Find the lines with "parts" in them and copy them out.

-- START OF RECORDS FOR THE TASK --

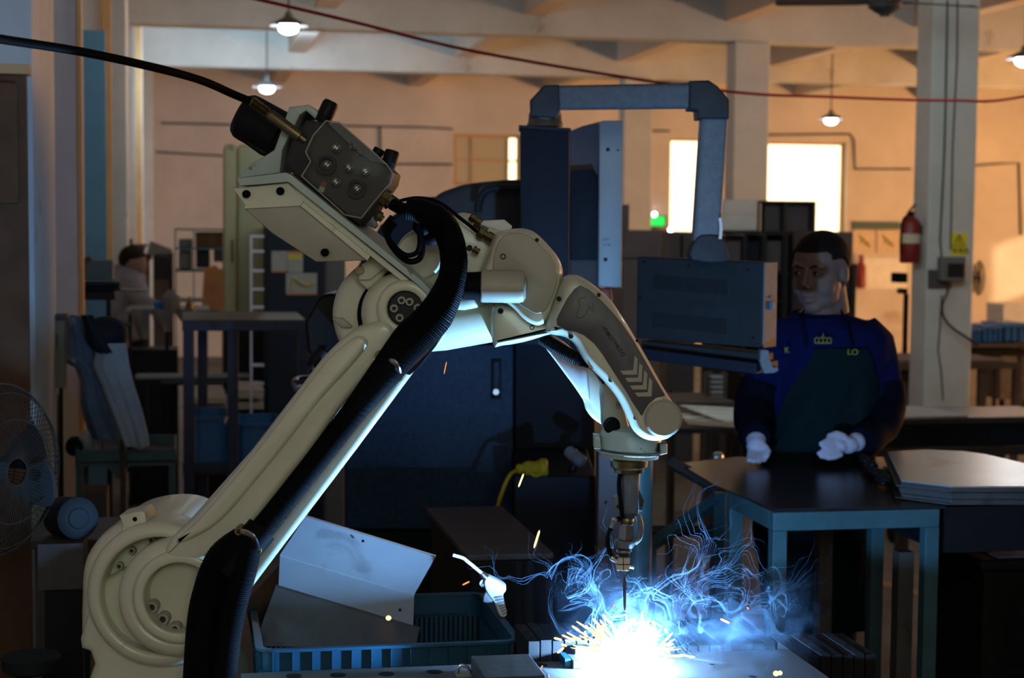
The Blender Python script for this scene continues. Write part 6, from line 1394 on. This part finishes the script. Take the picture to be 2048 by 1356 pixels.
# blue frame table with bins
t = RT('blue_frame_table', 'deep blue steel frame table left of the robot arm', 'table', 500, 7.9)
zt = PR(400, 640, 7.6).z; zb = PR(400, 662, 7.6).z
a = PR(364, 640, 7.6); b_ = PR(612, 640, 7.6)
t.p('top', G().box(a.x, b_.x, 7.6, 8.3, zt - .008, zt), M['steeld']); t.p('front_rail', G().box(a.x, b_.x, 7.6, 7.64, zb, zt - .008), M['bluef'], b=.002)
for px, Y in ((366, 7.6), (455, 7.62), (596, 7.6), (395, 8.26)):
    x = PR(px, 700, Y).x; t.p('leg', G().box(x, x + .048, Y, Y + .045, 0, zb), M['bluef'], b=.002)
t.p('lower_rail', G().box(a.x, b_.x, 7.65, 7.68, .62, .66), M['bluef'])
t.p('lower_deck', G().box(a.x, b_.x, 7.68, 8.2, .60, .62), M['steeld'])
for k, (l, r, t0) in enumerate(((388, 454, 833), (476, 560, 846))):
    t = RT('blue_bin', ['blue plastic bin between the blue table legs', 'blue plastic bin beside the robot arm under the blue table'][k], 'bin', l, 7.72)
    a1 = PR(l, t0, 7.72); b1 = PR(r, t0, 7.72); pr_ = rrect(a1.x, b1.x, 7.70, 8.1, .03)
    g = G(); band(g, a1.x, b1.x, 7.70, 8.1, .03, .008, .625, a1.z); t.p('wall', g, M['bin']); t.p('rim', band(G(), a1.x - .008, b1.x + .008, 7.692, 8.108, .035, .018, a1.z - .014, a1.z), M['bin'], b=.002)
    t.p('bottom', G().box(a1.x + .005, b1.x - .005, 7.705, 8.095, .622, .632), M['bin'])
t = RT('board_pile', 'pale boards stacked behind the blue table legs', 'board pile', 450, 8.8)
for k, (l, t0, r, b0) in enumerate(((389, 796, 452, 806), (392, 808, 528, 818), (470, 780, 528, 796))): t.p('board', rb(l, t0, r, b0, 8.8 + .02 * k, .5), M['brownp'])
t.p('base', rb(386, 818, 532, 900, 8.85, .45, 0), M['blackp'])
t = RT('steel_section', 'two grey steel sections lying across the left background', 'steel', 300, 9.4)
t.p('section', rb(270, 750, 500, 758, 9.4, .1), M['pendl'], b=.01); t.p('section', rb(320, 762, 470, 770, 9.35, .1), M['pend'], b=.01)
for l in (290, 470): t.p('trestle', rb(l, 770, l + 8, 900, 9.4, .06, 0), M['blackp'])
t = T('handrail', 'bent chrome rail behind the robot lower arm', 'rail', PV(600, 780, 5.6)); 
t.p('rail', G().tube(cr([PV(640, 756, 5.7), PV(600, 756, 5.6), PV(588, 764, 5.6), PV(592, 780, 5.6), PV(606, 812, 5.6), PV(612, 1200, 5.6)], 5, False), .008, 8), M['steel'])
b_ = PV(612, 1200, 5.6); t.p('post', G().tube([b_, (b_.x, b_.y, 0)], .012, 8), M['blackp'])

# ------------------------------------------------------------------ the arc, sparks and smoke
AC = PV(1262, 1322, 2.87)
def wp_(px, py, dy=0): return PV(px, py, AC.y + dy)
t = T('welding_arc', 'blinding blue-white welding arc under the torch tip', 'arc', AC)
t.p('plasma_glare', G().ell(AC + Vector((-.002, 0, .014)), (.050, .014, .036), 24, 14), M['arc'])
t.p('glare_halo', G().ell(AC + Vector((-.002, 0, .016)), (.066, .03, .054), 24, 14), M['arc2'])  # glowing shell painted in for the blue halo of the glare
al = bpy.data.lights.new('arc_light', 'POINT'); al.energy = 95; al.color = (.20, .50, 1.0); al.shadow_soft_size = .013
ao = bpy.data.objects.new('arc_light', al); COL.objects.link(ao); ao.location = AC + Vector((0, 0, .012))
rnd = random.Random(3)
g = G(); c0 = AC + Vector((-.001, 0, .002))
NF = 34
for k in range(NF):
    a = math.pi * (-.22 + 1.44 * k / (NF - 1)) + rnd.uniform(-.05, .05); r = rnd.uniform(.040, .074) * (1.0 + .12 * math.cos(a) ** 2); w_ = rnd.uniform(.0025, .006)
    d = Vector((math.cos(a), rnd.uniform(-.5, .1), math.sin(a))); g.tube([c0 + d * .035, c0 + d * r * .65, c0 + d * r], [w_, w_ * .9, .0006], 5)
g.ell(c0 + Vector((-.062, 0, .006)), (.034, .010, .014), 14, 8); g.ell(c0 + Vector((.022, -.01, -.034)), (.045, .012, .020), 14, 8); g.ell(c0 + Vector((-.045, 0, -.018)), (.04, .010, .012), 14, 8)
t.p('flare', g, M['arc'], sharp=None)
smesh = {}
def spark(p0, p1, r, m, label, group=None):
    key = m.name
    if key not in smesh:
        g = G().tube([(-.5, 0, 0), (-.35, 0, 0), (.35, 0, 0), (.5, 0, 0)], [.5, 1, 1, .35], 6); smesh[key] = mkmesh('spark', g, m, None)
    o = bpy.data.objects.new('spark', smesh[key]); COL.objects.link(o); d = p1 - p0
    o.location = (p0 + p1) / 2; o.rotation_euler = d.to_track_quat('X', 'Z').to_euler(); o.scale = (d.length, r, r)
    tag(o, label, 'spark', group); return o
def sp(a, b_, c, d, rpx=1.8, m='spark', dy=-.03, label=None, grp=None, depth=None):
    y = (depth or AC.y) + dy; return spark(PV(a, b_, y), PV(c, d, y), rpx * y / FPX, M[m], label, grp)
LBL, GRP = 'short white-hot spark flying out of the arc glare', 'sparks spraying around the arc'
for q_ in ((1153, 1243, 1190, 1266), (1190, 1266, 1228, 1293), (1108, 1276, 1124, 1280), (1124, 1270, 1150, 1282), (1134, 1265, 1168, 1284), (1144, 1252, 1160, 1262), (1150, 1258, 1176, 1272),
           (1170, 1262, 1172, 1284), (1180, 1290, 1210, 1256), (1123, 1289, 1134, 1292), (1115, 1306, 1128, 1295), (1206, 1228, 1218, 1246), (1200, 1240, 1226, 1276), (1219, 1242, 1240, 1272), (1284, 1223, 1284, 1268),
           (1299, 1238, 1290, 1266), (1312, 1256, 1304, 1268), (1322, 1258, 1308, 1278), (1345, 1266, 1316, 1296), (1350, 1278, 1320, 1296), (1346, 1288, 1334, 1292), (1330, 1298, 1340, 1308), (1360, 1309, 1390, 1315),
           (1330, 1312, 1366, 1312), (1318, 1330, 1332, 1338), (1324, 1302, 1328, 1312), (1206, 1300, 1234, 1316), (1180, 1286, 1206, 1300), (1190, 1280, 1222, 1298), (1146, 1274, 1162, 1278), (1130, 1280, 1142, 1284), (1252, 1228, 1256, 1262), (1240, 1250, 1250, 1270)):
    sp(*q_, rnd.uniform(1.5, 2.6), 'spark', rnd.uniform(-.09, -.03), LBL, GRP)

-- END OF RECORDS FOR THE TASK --
-- START OF RECORDS FOR THE TASK --

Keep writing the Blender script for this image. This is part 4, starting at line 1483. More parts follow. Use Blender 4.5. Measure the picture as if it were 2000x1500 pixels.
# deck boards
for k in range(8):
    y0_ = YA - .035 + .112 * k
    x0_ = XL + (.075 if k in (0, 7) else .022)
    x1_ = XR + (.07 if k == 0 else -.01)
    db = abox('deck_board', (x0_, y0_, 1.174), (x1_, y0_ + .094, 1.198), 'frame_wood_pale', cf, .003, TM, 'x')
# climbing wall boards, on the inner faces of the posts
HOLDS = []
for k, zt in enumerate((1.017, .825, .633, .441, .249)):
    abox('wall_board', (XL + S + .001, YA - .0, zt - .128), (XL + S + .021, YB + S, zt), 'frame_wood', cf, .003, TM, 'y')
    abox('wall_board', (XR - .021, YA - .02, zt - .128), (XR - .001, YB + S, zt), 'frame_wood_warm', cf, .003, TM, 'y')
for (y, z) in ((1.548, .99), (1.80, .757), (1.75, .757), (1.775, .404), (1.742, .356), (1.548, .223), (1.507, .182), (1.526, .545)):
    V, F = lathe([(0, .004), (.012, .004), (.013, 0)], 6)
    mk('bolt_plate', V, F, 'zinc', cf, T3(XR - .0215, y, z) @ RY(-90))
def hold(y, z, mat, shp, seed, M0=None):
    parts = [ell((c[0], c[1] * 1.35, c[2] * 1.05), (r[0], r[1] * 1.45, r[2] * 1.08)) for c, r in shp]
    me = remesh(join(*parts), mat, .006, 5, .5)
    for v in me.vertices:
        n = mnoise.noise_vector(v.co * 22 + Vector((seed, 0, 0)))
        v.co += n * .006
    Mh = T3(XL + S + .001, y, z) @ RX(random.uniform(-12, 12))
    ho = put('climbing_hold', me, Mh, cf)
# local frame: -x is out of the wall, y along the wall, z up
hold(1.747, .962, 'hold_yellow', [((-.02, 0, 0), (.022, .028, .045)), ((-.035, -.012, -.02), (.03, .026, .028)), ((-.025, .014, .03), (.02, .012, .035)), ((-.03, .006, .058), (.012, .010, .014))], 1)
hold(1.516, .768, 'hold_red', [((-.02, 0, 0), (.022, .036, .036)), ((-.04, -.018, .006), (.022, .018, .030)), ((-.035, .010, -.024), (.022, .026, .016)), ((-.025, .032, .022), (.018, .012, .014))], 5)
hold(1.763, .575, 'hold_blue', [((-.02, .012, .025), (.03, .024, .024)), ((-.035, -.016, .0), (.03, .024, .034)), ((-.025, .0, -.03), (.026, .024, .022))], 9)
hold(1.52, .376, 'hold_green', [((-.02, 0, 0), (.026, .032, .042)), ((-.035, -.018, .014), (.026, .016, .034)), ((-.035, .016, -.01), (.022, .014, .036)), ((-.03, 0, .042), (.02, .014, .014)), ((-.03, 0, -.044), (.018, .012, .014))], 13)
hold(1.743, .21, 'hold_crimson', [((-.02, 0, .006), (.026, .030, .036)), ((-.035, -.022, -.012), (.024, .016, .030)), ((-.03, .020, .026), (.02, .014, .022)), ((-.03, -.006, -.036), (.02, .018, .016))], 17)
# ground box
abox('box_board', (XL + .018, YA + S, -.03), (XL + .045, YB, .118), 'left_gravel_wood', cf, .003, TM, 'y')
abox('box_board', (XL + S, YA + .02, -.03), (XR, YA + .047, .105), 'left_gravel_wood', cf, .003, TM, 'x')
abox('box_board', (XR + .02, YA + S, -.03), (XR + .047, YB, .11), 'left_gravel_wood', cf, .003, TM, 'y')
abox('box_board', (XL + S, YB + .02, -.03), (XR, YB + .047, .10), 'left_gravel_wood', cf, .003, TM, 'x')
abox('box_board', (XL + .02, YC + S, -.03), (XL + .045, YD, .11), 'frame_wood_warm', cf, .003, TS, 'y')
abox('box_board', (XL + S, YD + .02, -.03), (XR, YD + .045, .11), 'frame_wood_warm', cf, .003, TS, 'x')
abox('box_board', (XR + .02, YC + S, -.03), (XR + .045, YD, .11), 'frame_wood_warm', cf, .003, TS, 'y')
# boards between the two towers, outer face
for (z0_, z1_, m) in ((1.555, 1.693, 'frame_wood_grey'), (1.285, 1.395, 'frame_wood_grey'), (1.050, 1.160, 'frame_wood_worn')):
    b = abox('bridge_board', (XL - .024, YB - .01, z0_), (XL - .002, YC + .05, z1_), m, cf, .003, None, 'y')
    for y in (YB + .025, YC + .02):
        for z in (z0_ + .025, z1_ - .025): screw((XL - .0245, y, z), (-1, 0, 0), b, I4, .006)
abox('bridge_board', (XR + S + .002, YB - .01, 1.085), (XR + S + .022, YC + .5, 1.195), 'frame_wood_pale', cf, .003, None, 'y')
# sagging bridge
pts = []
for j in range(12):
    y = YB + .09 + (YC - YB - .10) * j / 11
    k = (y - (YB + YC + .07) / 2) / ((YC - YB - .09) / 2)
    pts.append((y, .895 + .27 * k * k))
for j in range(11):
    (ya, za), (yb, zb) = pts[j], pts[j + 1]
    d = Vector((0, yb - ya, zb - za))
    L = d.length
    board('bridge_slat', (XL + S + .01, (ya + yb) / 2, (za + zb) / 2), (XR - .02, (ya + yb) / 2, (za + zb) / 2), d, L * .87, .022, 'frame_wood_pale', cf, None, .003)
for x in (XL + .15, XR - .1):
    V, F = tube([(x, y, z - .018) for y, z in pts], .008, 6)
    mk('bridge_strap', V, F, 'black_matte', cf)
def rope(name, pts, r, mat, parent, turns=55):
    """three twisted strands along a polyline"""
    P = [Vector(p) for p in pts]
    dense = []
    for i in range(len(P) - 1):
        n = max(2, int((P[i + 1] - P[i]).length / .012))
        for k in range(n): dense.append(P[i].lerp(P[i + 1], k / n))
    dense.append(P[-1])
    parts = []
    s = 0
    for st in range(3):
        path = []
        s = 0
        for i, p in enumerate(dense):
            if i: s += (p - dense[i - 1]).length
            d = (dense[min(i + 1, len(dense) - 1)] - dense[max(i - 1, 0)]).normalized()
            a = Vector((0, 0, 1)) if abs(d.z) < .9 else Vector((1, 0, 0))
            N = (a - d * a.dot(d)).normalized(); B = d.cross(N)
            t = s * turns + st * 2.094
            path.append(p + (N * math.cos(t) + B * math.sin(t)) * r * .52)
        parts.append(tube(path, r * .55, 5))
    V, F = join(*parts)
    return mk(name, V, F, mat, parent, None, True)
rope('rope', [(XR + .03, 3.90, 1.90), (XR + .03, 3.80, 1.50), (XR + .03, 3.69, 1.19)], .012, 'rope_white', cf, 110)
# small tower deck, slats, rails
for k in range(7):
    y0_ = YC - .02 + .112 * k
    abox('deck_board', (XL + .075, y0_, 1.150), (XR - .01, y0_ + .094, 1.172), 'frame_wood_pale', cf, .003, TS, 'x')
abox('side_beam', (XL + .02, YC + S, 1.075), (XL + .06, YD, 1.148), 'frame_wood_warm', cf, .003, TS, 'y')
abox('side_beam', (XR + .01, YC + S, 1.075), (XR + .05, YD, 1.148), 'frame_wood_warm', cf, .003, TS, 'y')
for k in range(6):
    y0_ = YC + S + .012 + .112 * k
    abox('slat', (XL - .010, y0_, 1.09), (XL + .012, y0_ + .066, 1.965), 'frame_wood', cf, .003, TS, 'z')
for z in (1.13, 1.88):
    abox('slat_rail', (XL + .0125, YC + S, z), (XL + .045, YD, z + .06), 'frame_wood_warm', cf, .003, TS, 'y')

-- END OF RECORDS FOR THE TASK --
-- START OF RECORDS FOR THE TASK --

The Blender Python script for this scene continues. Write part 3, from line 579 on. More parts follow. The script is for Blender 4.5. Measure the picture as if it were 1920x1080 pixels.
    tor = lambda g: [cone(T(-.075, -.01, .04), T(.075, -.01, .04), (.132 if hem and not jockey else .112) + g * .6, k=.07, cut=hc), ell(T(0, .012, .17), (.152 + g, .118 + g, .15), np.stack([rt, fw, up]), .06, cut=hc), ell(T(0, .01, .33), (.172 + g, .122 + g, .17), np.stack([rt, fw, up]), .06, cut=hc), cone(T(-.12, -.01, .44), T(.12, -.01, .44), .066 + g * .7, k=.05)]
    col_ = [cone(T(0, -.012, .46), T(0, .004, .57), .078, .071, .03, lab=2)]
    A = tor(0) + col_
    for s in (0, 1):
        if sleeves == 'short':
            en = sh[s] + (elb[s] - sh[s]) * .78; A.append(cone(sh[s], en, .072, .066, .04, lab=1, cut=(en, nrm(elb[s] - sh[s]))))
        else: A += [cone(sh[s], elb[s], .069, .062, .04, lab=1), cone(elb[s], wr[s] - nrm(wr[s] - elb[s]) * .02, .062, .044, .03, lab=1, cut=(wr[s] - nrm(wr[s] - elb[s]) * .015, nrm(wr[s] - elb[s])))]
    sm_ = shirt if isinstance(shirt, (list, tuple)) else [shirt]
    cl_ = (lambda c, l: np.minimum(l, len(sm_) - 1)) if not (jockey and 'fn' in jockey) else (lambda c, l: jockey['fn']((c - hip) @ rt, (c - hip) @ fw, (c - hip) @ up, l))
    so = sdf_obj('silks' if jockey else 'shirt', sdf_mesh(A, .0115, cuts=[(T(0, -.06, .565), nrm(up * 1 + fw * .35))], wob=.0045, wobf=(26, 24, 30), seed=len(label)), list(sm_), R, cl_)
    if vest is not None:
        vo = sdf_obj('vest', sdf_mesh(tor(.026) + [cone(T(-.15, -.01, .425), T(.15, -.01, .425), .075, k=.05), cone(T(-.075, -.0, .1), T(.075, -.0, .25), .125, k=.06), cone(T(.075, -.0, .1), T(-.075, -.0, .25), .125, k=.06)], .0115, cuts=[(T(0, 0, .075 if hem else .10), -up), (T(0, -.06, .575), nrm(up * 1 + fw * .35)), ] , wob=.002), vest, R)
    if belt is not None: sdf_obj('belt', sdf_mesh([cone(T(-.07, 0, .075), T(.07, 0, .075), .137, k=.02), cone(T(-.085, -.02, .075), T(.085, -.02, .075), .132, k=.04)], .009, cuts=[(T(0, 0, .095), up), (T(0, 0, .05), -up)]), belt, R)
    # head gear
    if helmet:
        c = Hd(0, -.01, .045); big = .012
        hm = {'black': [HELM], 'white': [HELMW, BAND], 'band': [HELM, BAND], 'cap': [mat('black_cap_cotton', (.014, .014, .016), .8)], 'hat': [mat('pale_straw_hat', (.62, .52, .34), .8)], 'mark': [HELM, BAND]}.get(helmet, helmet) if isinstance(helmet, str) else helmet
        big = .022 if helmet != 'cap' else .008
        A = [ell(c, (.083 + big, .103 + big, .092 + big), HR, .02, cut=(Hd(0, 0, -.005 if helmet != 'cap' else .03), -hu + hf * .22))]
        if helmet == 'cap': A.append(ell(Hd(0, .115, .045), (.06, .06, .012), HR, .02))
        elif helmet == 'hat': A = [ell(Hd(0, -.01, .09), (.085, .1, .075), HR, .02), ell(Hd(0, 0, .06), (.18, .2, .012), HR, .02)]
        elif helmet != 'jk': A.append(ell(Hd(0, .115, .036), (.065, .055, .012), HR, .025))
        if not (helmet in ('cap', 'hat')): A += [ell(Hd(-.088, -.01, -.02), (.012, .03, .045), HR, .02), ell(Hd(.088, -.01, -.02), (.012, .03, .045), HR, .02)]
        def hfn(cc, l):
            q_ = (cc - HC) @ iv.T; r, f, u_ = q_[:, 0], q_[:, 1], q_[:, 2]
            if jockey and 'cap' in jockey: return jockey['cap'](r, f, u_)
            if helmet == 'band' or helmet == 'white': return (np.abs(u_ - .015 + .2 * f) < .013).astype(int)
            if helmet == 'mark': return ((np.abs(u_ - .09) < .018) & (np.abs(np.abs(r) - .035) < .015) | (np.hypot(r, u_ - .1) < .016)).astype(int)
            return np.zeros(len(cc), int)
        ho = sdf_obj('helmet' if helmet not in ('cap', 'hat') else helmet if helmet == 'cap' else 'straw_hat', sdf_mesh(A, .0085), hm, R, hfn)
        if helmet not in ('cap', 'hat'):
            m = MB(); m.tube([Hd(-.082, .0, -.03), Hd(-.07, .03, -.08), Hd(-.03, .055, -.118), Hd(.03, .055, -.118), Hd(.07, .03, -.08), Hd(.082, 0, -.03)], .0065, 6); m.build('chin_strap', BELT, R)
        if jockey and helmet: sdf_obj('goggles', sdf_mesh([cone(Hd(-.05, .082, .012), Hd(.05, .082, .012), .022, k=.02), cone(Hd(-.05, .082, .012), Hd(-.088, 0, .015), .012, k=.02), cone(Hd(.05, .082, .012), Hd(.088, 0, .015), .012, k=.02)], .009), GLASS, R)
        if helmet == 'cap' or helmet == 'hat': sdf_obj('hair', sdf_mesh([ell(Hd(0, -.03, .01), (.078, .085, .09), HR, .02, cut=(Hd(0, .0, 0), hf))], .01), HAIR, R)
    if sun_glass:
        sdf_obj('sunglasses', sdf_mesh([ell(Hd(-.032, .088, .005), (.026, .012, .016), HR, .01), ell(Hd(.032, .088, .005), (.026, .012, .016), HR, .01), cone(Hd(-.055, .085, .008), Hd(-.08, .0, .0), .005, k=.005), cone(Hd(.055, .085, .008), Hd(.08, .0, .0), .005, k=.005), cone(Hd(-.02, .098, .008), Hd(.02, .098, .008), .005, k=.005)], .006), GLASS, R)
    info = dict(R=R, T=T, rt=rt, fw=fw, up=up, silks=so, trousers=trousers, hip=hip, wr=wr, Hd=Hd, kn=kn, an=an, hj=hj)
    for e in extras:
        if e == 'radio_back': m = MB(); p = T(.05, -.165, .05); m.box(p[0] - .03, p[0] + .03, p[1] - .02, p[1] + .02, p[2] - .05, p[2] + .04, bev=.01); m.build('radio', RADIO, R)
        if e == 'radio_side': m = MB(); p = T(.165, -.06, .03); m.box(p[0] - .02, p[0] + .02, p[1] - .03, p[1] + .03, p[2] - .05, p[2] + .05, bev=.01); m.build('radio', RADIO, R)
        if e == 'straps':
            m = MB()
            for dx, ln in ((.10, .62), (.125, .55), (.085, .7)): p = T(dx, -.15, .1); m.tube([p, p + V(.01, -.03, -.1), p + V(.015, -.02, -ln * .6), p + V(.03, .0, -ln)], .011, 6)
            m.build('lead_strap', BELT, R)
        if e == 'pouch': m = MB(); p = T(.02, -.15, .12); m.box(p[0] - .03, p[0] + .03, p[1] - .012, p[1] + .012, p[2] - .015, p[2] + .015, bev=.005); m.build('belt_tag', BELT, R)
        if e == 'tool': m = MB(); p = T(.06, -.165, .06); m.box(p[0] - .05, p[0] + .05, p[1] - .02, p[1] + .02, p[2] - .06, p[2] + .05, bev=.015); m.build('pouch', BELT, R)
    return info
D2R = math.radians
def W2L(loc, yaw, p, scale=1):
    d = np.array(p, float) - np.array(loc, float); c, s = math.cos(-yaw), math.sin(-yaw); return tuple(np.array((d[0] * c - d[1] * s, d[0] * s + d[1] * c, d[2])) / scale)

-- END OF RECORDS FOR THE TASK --

* [OUTPUT OF THE EXERCISE]:
Keep writing the Blender script for this image. This is part 4, starting at line 1483. More parts follow. Use Blender 4.5. Measure the picture as if it were 2000x1500 pixels.
    parts = [ell((c[0], c[1] * 1.35, c[2] * 1.05), (r[0], r[1] * 1.45, r[2] * 1.08)) for c, r in shp]
    me = remesh(join(*parts), mat, .006, 5, .5)
    parts = []
        parts.append(tube(path, r * .55, 5))
    V, F = join(*parts)
The Blender Python script for this scene continues. Write part 3, from line 579 on. More parts follow. The script is for Blender 4.5. Measure the picture as if it were 1920x1080 pixels.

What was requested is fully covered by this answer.